Write out every line exactly, from the start of the records below to the line with "5), 0.014, 8);", and stop there. Don't write out the pictures.

Scenes as source code:
·····
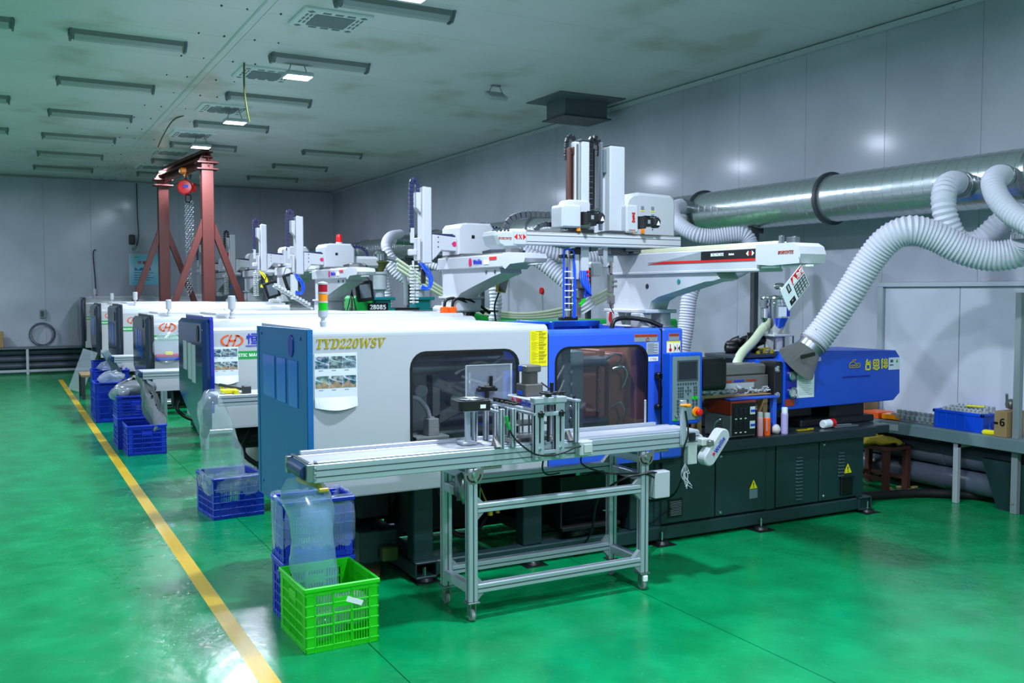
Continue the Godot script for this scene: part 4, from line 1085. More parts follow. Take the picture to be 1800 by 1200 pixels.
	for k in 3:
		b = B.new(); b.lathe(V(1.915, 1.88 + k * 0.062, -6.2), [Vector2(0, 0), Vector2(0.031, 0), Vector2(0.031, 0.05), Vector2(0, 0.05)], 18); pt(b, "signal_lens", ["greenlens", "amber", "darkred"][k], tw)
		b = B.new(); b.lathe(V(1.915, 1.93 + k * 0.062, -6.2), [Vector2(0.034, 0), Vector2(0.034, 0.012), Vector2(0, 0.012 if k < 2 else 0.022)], 18); pt(b, "ring", "lightgrey", tw)
	# cables and stand on top of the machine
	b = B.new(); b.tube(spline(vs([4.2, 1.70, -6.1, 4.23, 1.78, -6.1, 4.35, 1.80, -6.1, 4.5, 1.78, -6.05, 4.62, 1.73, -6.0]), 5), 0.018, 8); each(b, "top_cable", "black", t)
	b = B.new(); b.tube(spline(vs([4.95, 1.9, -6.9, 4.93, 1.6, -6.8, 4.85, 1.5, -6.75]), 5), 0.014, 8); each(b, "top_cable", "black", t)

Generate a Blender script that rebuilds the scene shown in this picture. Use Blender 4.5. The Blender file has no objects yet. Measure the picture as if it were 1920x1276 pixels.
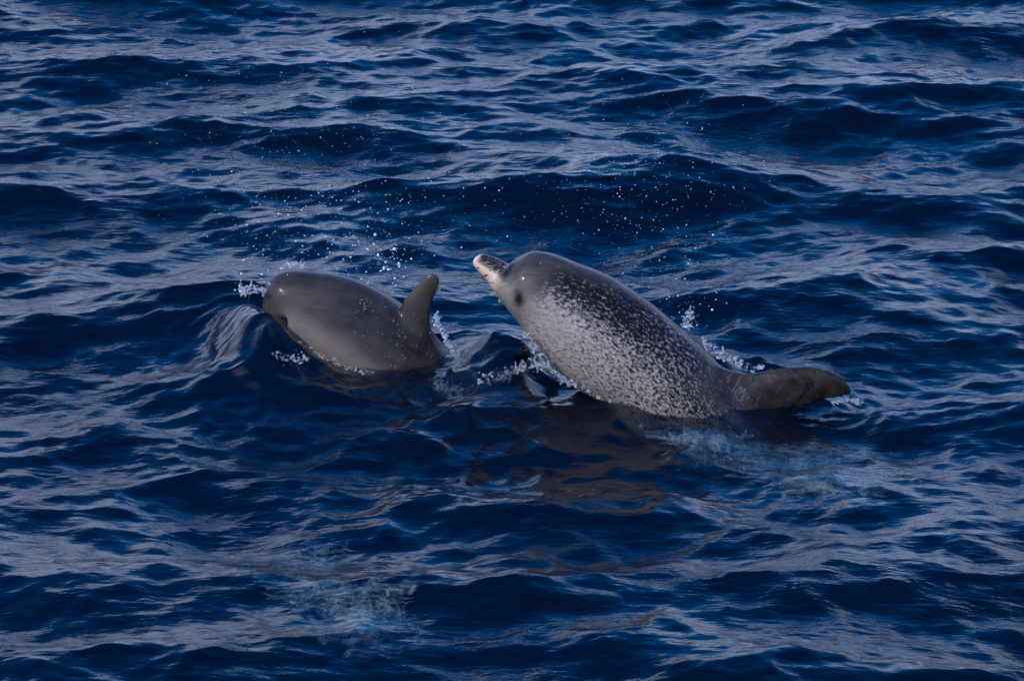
·····
--- Written response ---
Continue the Godot script for this scene: part 4, from line 1085. More parts follow. Take the picture to be 1800 by 1200 pixels.
	for k in 3:
		b = B.new(); b.lathe(V(1.915, 1.88 + k * 0.062, -6.2), [Vector2(0, 0), Vector2(0.031, 0), Vector2(0.031, 0.05), Vector2(0, 0.05)], 18); pt(b, "signal_lens", ["greenlens", "amber", "darkred"][k], tw)
		b = B.new(); b.lathe(V(1.915, 1.93 + k * 0.062, -6.2), [Vector2(0.034, 0), Vector2(0.034, 0.012), Vector2(0, 0.012 if k < 2 else 0.022)], 18); pt(b, "ring", "lightgrey", tw)
	# cables and stand on top of the machine
	b = B.new(); b.tube(spline(vs([4.2, 1.70, -6.1, 4.23, 1.78, -6.1, 4.35, 1.80, -6.1, 4.5, 1.78, -6.05, 4.62, 1.73, -6.0]), 5), 0.018, 8); each(b, "top_cable", "black", t)
	b = B.new(); b.tube(spline(vs([4.95, 1.9, -6.9, 4.93, 1.6, -6.8, 4.85, 1.5, -6.75]), 5), 0.014, 8); each(b, "top_cable", "black", t)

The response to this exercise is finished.